Brexit/3. Lo sconcerto dei protestanti britannici in Europa

Le reazioni di Tim Macquiban, Centro ecumenico metodista Roma, e Tony Peck, battisti europei

Roma (NEV), 30 giugno 2016 – Da Gran Bretagna che rivolge il suo sguardo all’esterno, verso il mondo intero e l’Europa, a “una Piccola Bretagna che rischia ulteriori frammentazioni, disaccordi e divisioni”. E’ questo il giudizio a titolo personale, rilasciato alla rivista Confronti dal pastore britannico Tim Macquiban, direttore del Centro ecumenico metodista di Roma (MEOR), sulla vittoria del Leave nel referendum britannico sulla Brexit. Una vittoria difficile da digerire che apre molte domande: “E’ una vittoria che incoraggia i movimenti nazionalisti, populisti, antigovernativi di altri Paesi d’Europa a mostrare i muscoli? Uscire dalla UE significa che la Gran Bretagna volta le spalle a più di un millennio di storia comune, che ha portato dalle guerre alla riconciliazione postbellica dei popoli, dedicata ad un compito comune di pace e sicurezza per la prosperità?”. Domande a cui il direttore del MEOR associa alla considerazione che “i valori evangelici di condivisione delle risorse con i poveri e accoglienza verso gli stranieri (dando rifugio a coloro che vengono privati di tutto e sono oppressi da governi che negano i diritti umani fondamentali) sono racchiusi nelle idee della nostra Comunità europea, ora rigettata dall’elettorato britannico”. In questo contesto, le chiese hanno il compito ecumenico di ricostruire i ponti con i nostri colleghi irlandesi e continentali nelle diverse chiese, protestante e cattolica, che si sentono come noi disorientati da questa decisione britannica, per dimostrare il nostro continuo impegno sui valori di una società più giusta, che porti pace e giustizia in modo collaborativo e non competitivo”. Infine, una riferimento allo slogan storico del movimento metodista: “John Wesley ha affermato: ‘il mondo è la mia parrocchia’. I cittadini britannici non devono pensare e agire come se la loro parrocchia si limitasse al loro mondo”.

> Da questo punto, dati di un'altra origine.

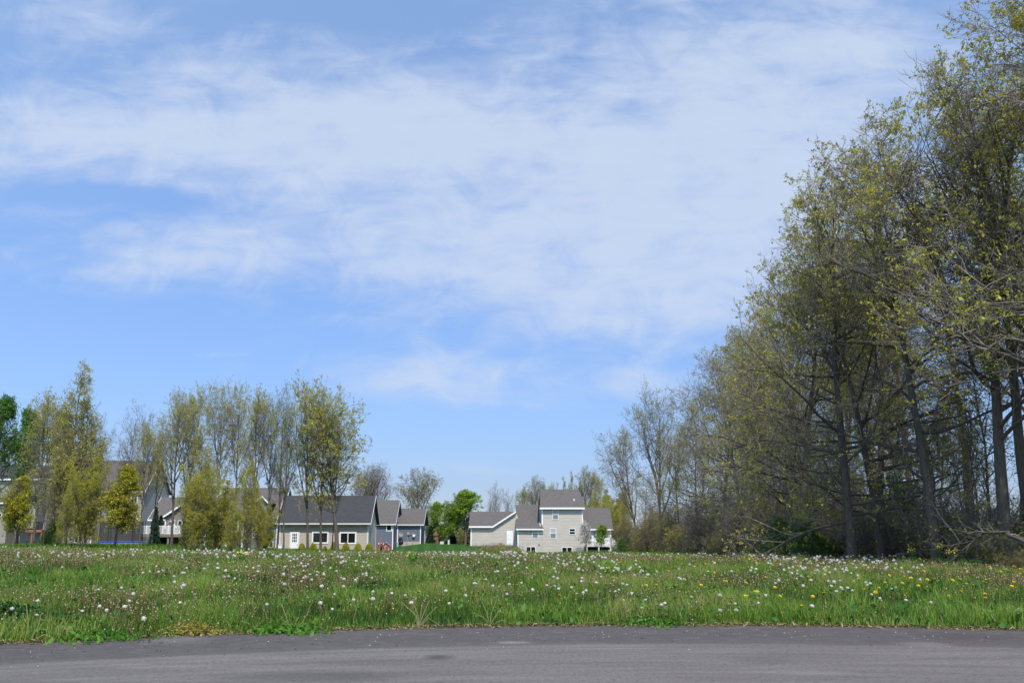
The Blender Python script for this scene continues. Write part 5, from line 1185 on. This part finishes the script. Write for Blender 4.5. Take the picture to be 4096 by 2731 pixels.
# coarse lookup grid of noise, sampled bilinearly
def ngrid(s, seed, x0=-40, x1=40, y0=8, y1=75, st=.35):
    gxs = np.arange(x0, x1, st); gys = np.arange(y0, y1, st); A = np.empty((len(gys), len(gxs)))
    for j, yy in enumerate(gys):
        for i, xx in enumerate(gxs): A[j, i] = mnoise.noise(Vector((xx / s, yy / s, seed * 3.7)))
    def f(x, y):
        a = ((np.asarray(x) - x0) / st).clip(0, len(gxs) - 2); b_ = ((np.asarray(y) - y0) / st).clip(0, len(gys) - 2); i = a.astype(int); j = b_.astype(int); fa = a - i; fb = b_ - j
        return (A[j, i] * (1 - fa) + A[j, i + 1] * fa) * (1 - fb) + (A[j + 1, i] * (1 - fa) + A[j + 1, i + 1] * fa) * fb
    return f
NA, NB, NC = ngrid(2.2, 1), ngrid(.8, 2), ngrid(5, 3)
def field_pts(n, ymax=46, pw=1.0, seed=0):
    r_ = np.random.default_rng(seed)
    yy = 12.5 + (ymax - 12.5) * r_.random(n) ** pw; xx = (r_.random(n) * 2 - 1) * (yy * .545 + 3.2)
    ok = yy > edge_y(xx) + .03; return xx[ok], yy[ok]
def blade_mesh(name, x, y, h, w, lean, mat, tint, seed=1, zoff=0):
    r_ = np.random.default_rng(seed); n = len(x); z = terrain(x, y) + zoff
    a = r_.uniform(0, 2 * np.pi, n); px, py = np.cos(a) * w * .5, np.sin(a) * w * .5
    la = r_.uniform(0, 2 * np.pi, n); lx, ly = np.cos(la) * lean * h, np.sin(la) * lean * h
    V = np.stack([np.stack([x - px, y - py, z - .02], -1), np.stack([x + px, y + py, z - .02], -1),
                  np.stack([x + px * .8 + lx * .35, y + py * .8 + ly * .35, z + h * .55], -1), np.stack([x - px * .8 + lx * .35, y - py * .8 + ly * .35, z + h * .55], -1),
                  np.stack([x + lx, y + ly, z + h], -1)], 1)
    b_ = (np.arange(n) * 5)[:, None]
    return np_mesh(name, V.reshape(-1, 3), b_ + np.array([0, 1, 2, 3]), b_ + np.array([3, 2, 4]), mats=[mat], attrs={'tint': np.repeat(tint, 5)})
def tintmat(name, stops, trans=.3, rough=.5):
    m, t, b = new_mat(name); a = t.node('ShaderNodeAttribute', attribute_name='tint'); col = t.ramp(a.outputs['Fac'], stops)
    t.l.new(col, b.inputs['Base Color']); b.inputs['Roughness'].default_value = rough; b.inputs['Specular IOR Level'].default_value = .3
    tl = t.node('ShaderNodeBsdfTranslucent'); t.l.new(col, tl.inputs[0]); mx = t.node('ShaderNodeMixShader', i_Fac=trans)
    t.l.new(b.outputs[0], mx.inputs[1]); t.l.new(tl.outputs[0], mx.inputs[2]); t.l.new(mx.outputs[0], t.n['Material Output'].inputs[0]); return m
gm = tintmat('meadow_grass', [(0, (.025, .065, .012)), (.3, (.070, .160, .016)), (.55, (.130, .250, .023)), (.82, (.25, .37, .05)), (1, (.30, .26, .11))])
x, y = field_pts(720000, 52, .95, 3); n = len(x)
na, nb, ncc = NA(x, y), NB(x, y), NC(x, y)
h = (.17 + .13 * np.clip(na + .3, 0, 1) + .07 * nb) * rng.uniform(.5, 1.35, n) * np.clip((y - edge_y(x)) * 1.2 + .35, .35, 1)
h = h * np.clip(1 - (y - 26) / 24, .5, 1)
w_ = .006 + .00026 * y
tint = np.clip(.40 + .62 * nb + .50 * na + rng.normal(0, .17, n) + np.where(rng.random(n) < .06, .45, 0), 0, 1)
o = link('meadow_grass', blade_mesh('meadow_grass', x, y, np.maximum(h, .04), w_ * rng.uniform(.6, 1.5, n), rng.uniform(.1, .75, n), gm, tint, 4)); tag(o, 'long green meadow grass between road and houses', kind='stuff')
x, y = field_pts(420, 36, .8, 91); keep = NB(x, y) + NA(x, y) > -.2; cx0, cy0 = x[keep], y[keep]; k = 130; r2 = np.random.default_rng(92)
x = np.repeat(cx0, k) + r2.normal(0, .16, len(cx0) * k); y = np.repeat(cy0, k) + r2.normal(0, .14, len(cx0) * k); ok = y > edge_y(x) + .05; ti = np.repeat(r2.uniform(.25, .85, len(cx0)), k)[ok]; th0 = np.repeat(r2.uniform(.6, 1.15, len(cx0)), k)[ok]; x, y = x[ok], y[ok]; n = len(x)
o = link('grass_tufts', blade_mesh('grass_tufts', x, y, th0 * r2.uniform(.22, .46, n), np.full(n, .009), r2.uniform(.1, .8, n), gm, np.clip(ti + r2.normal(0, .1, n), 0, 1), 93)); tag(o, 'taller lush tufts of grass through the meadow', kind='stuff')
# thin grass further back beside the wood and the grove
r2 = np.random.default_rng(12); n = 90000; y = r2.uniform(45, 100, n); x = (r2.random(n) * 2 - 1) * y * .53
keep = (x < 16.5) & ((y < 62) | (x > 5) | (x < -9)); x, y = x[keep], y[keep]
o = link('rough_grass', blade_mesh('rough_grass', x, y, r2.uniform(.08, .30, len(x)), np.full(len(x), .04), r2.uniform(.1, .6, len(x)), gm, np.clip(r2.normal(.5, .22, len(x)), 0, 1), 5)); tag(o, 'rough grass at the foot of the groves', kind='stuff')
# broad leaves low in the grass
cm = tintmat('broad_leaf', [(0, (.015, .06, .012)), (.5, (.04, .15, .02)), (1, (.12, .27, .05))], .25)
x, y = field_pts(90000, 40, .9, 21); keep = (NB(x, y) + .6 * NA(x, y) + rng.normal(0, .25, len(x))) > .12; x, y = x[keep], y[keep]; n = len(x)
cen = np.stack([x, y, terrain(x, y) + rng.uniform(.03, .20, n) * np.clip((y - edge_y(x)) + .3, .3, 1)], -1)
v, q = leaves(rng, cen, .055, .35, 1.8, droop=1.4)
o = link('broadleaf_ground_cover', np_mesh('broadleaf_ground_cover', v, q, mats=[cm], attrs={'tint': np.repeat(np.clip(rng.normal(.5, .25, n) + .2 * NA(x, y), 0, 1), 4)})); tag(o, 'small leafy weeds and clover low in the grass', kind='stuff')
# spent flower stems: brownish stalks with small tan and white heads
sm = tintmat('spent_stem', [(0, (.10, .06, .03)), (.45, (.20, .14, .06)), (.75, (.30, .25, .12)), (1, (.52, .48, .34))], .1, .7)
x, y = field_pts(60000, 44, .85, 33); dn = NA(x + 9, y + 4) + .8 * NC(x, y + 20) + .018 * np.abs(x); keep = rng.random(len(x)) < np.clip(.36 + 1.0 * dn, .05, 1); x, y = x[keep], y[keep]; n = len(x)
hs = rng.uniform(.16, .36, n) * np.clip((y - edge_y(x)) * .8 + .4, .4, 1); z = terrain(x, y)
la = rng.uniform(0, 6.28, n); ln = rng.uniform(.02, .3, n) * hs; tx, ty = x + np.cos(la) * ln, y + np.sin(la) * ln
Pp = np.stack([np.stack([x, y, z], -1), np.stack([(x * 2 + tx) / 3, (y * 2 + ty) / 3, z + hs * .5], -1), np.stack([tx, ty, z + hs], -1)], 1)
v1, q1 = tubes(Pp, np.full((n, 3), .0028) * (1 + y[:, None] / 60), 3)
tint1 = np.repeat(np.clip(rng.normal(.35, .2, n), 0, .8), 9)
hc = Pp[:, 2]; hr_ = rng.uniform(.007, .015, n)[:, None] * (1 + y[:, None] / 120)
off6 = np.array([[1, 0, 0], [-1, 0, 0], [0, 1, 0], [0, -1, 0], [0, 0, 1.2], [0, 0, -1.2]], float)
vh = (hc[:, None] + off6[None] * hr_[:, :, None]).reshape(-1, 3)
fh = np.array([[0, 2, 4], [2, 1, 4], [1, 3, 4], [3, 0, 4], [2, 0, 5], [1, 2, 5], [3, 1, 5], [0, 3, 5]])
th_ = ((np.arange(n) * 6)[:, None, None] + fh[None]).reshape(-1, 3) + len(v1)
t2 = np.repeat(np.clip(rng.normal(.70, .2, n), .2, 1), 6)
o = link('spent_stems', np_mesh('spent_stems', np.concatenate([v1, vh]), q1, th_, mats=[sm], attrs={'tint': np.concatenate([tint1, t2])})); tag(o, 'countless brown spent dandelion stems with small buds', kind='stuff')
# dandelion clocks
pm, t, b = new_mat('seed_fluff'); b.inputs['Base Color'].default_value = (.74, .72, .66, 1); b.inputs['Roughness'].default_value = .9
tl = t.node('ShaderNodeBsdfTranslucent'); tl.inputs[0].default_value = (.74, .72, .66, 1); mx = t.node('ShaderNodeMixShader', i_Fac=.35)
t.l.new(b.outputs[0], mx.inputs[1]); t.l.new(tl.outputs[0], mx.inputs[2]); t.l.new(mx.outputs[0], t.n['Material Output'].inputs[0])
M['core'] = plain('seed_core', (.30, .26, .20), .8, .1); M['stem'] = plain('dandelion_stem', (.17, .13, .06), .6, .2); M['petal'] = plain('yellow_petal', (.80, .56, .012), .5, .08); M['petal2'] = plain('lemon_petal', (.78, .70, .04), .5, .08)
def puff_arrays(seed, R_=.029, n=110, full=1.0, shaped=1.0):
    r_ = np.random.default_rng(seed); d = norm(r_.normal(0, 1, (n, 3))); d = d[d[:, 2] > -.9]
    if full < 1: d = d[(d @ norm(np.array([.5, .3, .8]))) < full]
    a = norm(np.cross(d, r_.normal(0, 1, d.shape))); b_ = np.cross(d, a); s = R_ * .30
    c_ = d * R_ * r_.uniform(.9, 1.02, (len(d), 1)) * np.array([1, 1, shaped])
    v = np.stack([c_ - a * s, c_ - b_ * s + d * s * .3, c_ + a * s, c_ + b_ * s + d * s * .3], 1).reshape(-1, 3)
    q = np.arange(len(v)).reshape(-1, 4)
    ip = norm(r_.normal(0, 1, (50, 3))) * R_ * .62; a = norm(np.cross(ip, r_.normal(0, 1, ip.shape))) * s * .8; bb = norm(np.cross(ip, a)) * s * .8
    v2 = np.stack([ip - a, ip - bb, ip + a, ip + bb], 1).reshape(-1, 3)
    return np.concatenate([v, v2]), np.concatenate([q, np.arange(len(v2)).reshape(-1, 4) + len(v)])
def stem_arrays(h, lean, seed, r=.0026):
    p = np.array([[[-lean, 0, -h], [-lean * .4, lean * .2, -h * .5], [0, 0, 0]]], float); return tubes(p, np.array([[r * 1.2, r, r]]), 4)
def flower_mesh(nm, parts):
    vs, qs, mi, mats, off = [], [], [], [], 0
    for k, (v, q, m_) in enumerate(parts): vs.append(v); qs.append(q + off); off += len(v); mi.append(np.full(len(q), k)); mats.append(m_)
    return np_mesh(nm, np.concatenate(vs), np.concatenate(qs), mats=mats, qmi=np.concatenate(mi))
def ballq(r, n=6, z=0):
    th = np.linspace(.15, np.pi - .15, n); p = np.zeros((1, n, 3)); p[0, :, 2] = z - r * np.cos(th); return tubes(p, (r * np.sin(th))[None], 8)
puffs = []
for s_, (R_, full, shp) in enumerate([(.030, 1, 1), (.032, 1, .9), (.028, 1, 1), (.027, .55, .85), (.024, .3, .8)]):
    v, q = puff_arrays(s_, R_, 120, full, shp); sv, sq = stem_arrays(.34, [.03, -.05, .02, .06, -.03][s_], s_); bv, bq = ballq(.008)
    puffs.append(flower_mesh('dandelion_clock', [(v, q, pm), (bv, bq, M['core']), (sv, sq, M['stem'])]))
def yellow_arrays(seed, R_=.022, n=46):
    r_ = np.random.default_rng(seed); az = r_.uniform(0, 6.28, n); el = r_.uniform(.05, 1.2, n); d = np.stack([np.cos(az) * np.cos(el), np.sin(az) * np.cos(el), np.sin(el)], -1)
    tip = d * R_ * np.array([1, 1, .55]); sd_ = norm(np.cross(d, [0, 0, 1.])) * R_ * .16; dz_ = np.array([0, 0, R_ * .12])
    v = np.stack([tip * .15 - sd_, tip * .15 + sd_, tip + sd_ * .8 + dz_, tip - sd_ * .8 + dz_], 1).reshape(-1, 3); return v, np.arange(len(v)).reshape(-1, 4)
yels = []
for s_ in range(3):
    v, q = yellow_arrays(s_, [.024, .022, .026][s_]); sv, sq = stem_arrays(.26, [.02, -.04, .05][s_], s_); yels.append(flower_mesh('yellow_dandelion', [(v, q, M['petal']), (sv, sq, M['stem'])]))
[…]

Ancora più perplesso è il commento del pastore Tony Peck, anche lui britannico, presidente della Federazione battista europea (EBF). “Certamente rispetto la decisione democratica del Regno Unito di lasciare l’UE. Tuttavia – ha commentato Peck – non posso nascondere di essere profondamente scioccato e costernato. Credo che la nostra nazione abbia voltato le spalle ai valori della generosità, dell’ospitalità, dell’interconnessione, del buon vicinato e della solidarietà verso il mondo più ampio. Per me questi valori sono profondamente legati al Vangelo e anche al cuore della nostra identità battista. La loro pratica non dipende certamente dalla nostra adesione all’UE, ma il modo in cui la campagna per uscire dalla UE è stata condotta, e le falsità che al suo interno sono state generate, mi fa pensare che questi valori siano, oggi e nel futuro, sotto attacco. Da ora in poi, la sfida per le nostre chiese e per i singoli cristiani è di rendere questi valori molto più espliciti nella nostra testimonianza, addirittura formando delle comunità di ‘santa resistenza’ per l’amore del Regno di Dio quando questi valori vengono minati”.